Wednesday, March 28, 2012

Time for a new timer


I don't know what other people talk about in the privacy of their own homes but in our house we spend an inordinate amount of time talking about kitchen timers. How none of them work. How we need to stop wasting money on timers that don't work. How the ones that do work invariably get lost in the house. How the jangle of most timers is so unpleasant. How Lindsay has a knockout idea to improve timers that one day he will patent and make us as rich as one of those "inventor moms," like the one who came up with the Snack Trap or the one who invented that shopping cart cover-thingie for babies. How I'm skeptical of Lindsay's idea but I'm going to keep it to myself in case one of you totally steals it and makes a success of it and quits your day job and moves to Kaui and I will never hear the end of it. Talking about timers invariably leads to talk about the folly that is our expensive, defective Bluestar range and how we need to replace it. This is never a discussion that ends well.

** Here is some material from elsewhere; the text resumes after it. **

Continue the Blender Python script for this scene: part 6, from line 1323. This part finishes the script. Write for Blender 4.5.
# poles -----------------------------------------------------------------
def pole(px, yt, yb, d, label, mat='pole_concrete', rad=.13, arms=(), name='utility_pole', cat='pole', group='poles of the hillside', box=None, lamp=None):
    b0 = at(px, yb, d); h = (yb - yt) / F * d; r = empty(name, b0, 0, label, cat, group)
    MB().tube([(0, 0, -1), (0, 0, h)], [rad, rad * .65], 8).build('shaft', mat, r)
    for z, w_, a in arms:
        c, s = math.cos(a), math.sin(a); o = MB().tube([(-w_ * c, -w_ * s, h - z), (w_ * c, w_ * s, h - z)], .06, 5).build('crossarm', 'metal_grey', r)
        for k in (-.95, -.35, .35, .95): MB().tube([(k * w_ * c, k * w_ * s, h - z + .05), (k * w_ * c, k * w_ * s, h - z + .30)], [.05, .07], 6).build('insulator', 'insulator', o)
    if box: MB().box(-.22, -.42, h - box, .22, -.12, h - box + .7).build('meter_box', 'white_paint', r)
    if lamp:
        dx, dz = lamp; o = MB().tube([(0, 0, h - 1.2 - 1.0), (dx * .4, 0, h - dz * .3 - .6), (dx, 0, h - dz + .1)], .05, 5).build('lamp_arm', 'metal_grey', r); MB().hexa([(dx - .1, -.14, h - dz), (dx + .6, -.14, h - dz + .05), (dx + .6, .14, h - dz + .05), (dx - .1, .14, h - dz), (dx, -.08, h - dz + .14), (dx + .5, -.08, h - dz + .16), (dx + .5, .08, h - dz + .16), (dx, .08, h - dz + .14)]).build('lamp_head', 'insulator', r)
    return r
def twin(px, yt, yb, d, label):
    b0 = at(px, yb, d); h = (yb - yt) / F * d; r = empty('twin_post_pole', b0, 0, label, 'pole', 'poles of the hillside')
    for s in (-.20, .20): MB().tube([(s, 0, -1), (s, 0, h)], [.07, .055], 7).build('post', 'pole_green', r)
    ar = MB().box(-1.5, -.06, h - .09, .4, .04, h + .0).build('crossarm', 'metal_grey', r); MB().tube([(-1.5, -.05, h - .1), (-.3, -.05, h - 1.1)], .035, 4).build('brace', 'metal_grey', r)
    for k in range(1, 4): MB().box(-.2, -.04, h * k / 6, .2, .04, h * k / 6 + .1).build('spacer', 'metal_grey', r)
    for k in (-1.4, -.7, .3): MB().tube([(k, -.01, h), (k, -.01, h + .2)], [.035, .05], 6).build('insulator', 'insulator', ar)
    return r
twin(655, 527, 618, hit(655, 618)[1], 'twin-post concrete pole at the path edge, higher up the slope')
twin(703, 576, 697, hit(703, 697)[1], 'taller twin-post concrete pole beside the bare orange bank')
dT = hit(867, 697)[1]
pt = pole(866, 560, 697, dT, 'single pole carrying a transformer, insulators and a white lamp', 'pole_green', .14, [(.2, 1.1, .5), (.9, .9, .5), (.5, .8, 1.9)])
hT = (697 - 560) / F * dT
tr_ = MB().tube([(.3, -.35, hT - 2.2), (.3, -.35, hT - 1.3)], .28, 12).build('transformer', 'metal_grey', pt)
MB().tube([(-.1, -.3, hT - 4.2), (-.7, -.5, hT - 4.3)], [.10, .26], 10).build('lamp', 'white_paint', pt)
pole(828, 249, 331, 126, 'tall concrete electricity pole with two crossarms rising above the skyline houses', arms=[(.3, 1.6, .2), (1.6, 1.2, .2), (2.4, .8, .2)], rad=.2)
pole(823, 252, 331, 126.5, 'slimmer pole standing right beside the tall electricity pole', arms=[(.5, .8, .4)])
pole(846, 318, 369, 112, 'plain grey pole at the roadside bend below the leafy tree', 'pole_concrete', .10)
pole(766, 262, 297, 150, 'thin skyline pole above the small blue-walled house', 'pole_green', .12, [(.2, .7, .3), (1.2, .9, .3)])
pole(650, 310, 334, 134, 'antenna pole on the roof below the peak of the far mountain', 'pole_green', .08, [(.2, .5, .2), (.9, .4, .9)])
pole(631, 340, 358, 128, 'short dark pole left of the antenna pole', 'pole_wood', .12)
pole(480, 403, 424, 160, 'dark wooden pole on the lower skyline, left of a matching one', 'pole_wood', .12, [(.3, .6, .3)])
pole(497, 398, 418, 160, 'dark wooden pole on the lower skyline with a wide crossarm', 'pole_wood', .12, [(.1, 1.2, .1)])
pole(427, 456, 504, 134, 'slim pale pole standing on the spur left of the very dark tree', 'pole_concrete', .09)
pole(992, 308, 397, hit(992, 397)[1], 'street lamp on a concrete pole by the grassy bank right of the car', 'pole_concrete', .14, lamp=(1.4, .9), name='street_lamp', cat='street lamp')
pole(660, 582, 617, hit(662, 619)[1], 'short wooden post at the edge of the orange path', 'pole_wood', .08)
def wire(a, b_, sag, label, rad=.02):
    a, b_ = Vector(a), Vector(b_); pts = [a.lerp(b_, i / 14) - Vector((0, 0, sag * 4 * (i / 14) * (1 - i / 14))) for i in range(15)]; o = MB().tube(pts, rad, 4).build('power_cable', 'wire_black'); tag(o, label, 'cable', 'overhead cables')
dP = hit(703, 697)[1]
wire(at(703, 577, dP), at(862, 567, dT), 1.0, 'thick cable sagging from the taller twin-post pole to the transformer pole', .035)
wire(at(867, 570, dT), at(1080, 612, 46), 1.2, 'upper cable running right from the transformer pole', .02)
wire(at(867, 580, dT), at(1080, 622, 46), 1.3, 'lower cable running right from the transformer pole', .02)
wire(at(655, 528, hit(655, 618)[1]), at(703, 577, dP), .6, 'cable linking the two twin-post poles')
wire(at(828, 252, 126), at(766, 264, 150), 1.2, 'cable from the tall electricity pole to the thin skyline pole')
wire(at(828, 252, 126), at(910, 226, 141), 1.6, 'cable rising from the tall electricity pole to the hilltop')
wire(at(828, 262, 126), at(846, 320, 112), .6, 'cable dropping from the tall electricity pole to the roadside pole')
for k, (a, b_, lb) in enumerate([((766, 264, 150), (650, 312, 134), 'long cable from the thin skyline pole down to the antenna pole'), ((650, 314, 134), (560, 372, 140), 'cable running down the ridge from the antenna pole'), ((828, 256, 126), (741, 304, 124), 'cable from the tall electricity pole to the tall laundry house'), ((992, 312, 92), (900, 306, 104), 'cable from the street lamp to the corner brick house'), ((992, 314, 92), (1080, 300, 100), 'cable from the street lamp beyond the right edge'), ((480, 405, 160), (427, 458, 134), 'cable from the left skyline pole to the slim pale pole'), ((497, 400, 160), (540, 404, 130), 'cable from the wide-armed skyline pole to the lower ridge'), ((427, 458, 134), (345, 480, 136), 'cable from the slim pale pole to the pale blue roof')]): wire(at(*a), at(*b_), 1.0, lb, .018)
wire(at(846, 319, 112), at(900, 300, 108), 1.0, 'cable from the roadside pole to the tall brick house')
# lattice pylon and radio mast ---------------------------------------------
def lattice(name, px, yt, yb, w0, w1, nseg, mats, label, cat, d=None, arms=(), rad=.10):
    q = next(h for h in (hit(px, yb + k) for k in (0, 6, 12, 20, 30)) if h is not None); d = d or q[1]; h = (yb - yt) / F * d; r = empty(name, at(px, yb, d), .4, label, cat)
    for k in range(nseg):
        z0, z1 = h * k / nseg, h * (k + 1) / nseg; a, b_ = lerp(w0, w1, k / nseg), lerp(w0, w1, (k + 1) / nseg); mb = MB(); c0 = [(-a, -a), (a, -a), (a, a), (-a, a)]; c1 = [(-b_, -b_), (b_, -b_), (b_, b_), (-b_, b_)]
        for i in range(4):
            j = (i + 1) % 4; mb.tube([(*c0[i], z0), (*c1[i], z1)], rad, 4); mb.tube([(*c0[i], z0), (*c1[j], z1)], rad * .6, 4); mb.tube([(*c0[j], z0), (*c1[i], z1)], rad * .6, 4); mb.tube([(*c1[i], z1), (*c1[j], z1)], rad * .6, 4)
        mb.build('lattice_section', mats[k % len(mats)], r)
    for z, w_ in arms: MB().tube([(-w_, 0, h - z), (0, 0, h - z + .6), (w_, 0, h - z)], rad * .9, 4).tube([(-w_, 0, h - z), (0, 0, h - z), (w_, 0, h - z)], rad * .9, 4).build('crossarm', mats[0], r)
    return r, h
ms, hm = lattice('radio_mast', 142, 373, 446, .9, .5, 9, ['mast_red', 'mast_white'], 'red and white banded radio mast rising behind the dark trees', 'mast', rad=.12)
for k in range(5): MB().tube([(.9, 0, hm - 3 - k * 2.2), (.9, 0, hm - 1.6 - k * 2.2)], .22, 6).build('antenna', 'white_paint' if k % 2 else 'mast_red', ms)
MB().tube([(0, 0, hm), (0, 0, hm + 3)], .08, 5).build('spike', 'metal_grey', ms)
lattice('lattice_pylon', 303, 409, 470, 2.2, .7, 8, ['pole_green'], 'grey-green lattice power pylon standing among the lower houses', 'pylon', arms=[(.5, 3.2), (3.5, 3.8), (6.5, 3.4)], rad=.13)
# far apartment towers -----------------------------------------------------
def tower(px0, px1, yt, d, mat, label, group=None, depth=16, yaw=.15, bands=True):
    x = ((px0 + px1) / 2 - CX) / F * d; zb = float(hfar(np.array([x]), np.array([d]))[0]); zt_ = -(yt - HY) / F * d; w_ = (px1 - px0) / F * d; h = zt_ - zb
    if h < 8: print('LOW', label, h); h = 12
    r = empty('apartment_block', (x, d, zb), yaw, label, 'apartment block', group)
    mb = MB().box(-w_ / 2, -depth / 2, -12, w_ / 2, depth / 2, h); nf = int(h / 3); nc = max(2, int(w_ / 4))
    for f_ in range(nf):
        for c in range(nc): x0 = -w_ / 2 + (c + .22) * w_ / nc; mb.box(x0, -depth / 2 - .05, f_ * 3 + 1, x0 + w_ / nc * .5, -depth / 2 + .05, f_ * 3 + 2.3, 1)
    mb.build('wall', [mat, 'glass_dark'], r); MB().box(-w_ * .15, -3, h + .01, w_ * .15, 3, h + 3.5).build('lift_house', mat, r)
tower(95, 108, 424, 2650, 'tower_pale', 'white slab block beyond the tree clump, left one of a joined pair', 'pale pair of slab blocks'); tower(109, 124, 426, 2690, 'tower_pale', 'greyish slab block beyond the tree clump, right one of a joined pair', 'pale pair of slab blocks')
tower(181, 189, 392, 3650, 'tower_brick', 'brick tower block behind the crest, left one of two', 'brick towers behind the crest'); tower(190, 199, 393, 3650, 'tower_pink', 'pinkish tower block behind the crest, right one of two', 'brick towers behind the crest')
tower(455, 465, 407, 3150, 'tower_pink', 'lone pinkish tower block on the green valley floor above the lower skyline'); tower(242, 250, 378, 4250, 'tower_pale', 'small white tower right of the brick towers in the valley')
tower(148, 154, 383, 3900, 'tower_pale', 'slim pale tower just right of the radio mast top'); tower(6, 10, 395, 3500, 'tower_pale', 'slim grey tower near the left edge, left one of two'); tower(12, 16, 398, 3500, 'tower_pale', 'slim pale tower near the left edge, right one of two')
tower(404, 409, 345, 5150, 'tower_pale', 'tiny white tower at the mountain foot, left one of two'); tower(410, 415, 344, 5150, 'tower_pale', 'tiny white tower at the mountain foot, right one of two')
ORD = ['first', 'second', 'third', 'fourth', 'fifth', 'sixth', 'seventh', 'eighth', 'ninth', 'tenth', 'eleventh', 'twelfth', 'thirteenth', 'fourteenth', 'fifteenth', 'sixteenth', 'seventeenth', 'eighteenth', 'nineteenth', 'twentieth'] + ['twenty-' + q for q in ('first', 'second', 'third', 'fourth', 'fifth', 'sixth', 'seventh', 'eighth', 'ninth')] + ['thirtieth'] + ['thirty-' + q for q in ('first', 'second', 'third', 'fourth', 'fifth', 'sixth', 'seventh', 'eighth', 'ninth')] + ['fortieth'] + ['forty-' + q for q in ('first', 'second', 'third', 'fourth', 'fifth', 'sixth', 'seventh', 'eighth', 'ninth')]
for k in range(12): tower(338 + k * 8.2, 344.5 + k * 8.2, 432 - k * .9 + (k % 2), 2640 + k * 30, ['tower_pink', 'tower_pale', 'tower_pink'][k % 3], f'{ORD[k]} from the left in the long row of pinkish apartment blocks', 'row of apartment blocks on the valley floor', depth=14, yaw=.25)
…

But what a ball of sunshine this timer is, huh? So radiant, so ’70s, so very, very big! You can't tell from this picture but it's the size of a lunch plate and meant to be mounted on the wall. In other words, the sort of kitchen timer that's very hard to lose should we (Lindsay) ever actually mount it on the wall. It's just been sitting on the counter for the last six months, you know, untouched, waiting for someone to mount it on the wall.

I pried the timer off a wood-paneled backsplash in a standard-issue avocado kitchen at an estate sale. It was grimy with 30 years of kitchen splatter but I've got a strong stomach and willed myself not to think what the results might reveal if I had the thing swabbed and sent to a lab. Until I dropped it—and for a half second all the estate salers milling in the kitchen froze and gawped at the greasy hairball mass that had accumulated inside the timer. Ugh. The moment it split in two, I'd committed to buying the vile thing for $2.50. We break it, we cry; you break it, you buy, blah blah yeah whatever. But as you can see, there's a happy ending: The timer wasn't permanently damaged, and I managed to clean it with half a bottle of Greased Lightning and a roll of paper towels. Was it worth all the effort and the trauma or even $2.50? I'll let you know, if we ever start using it.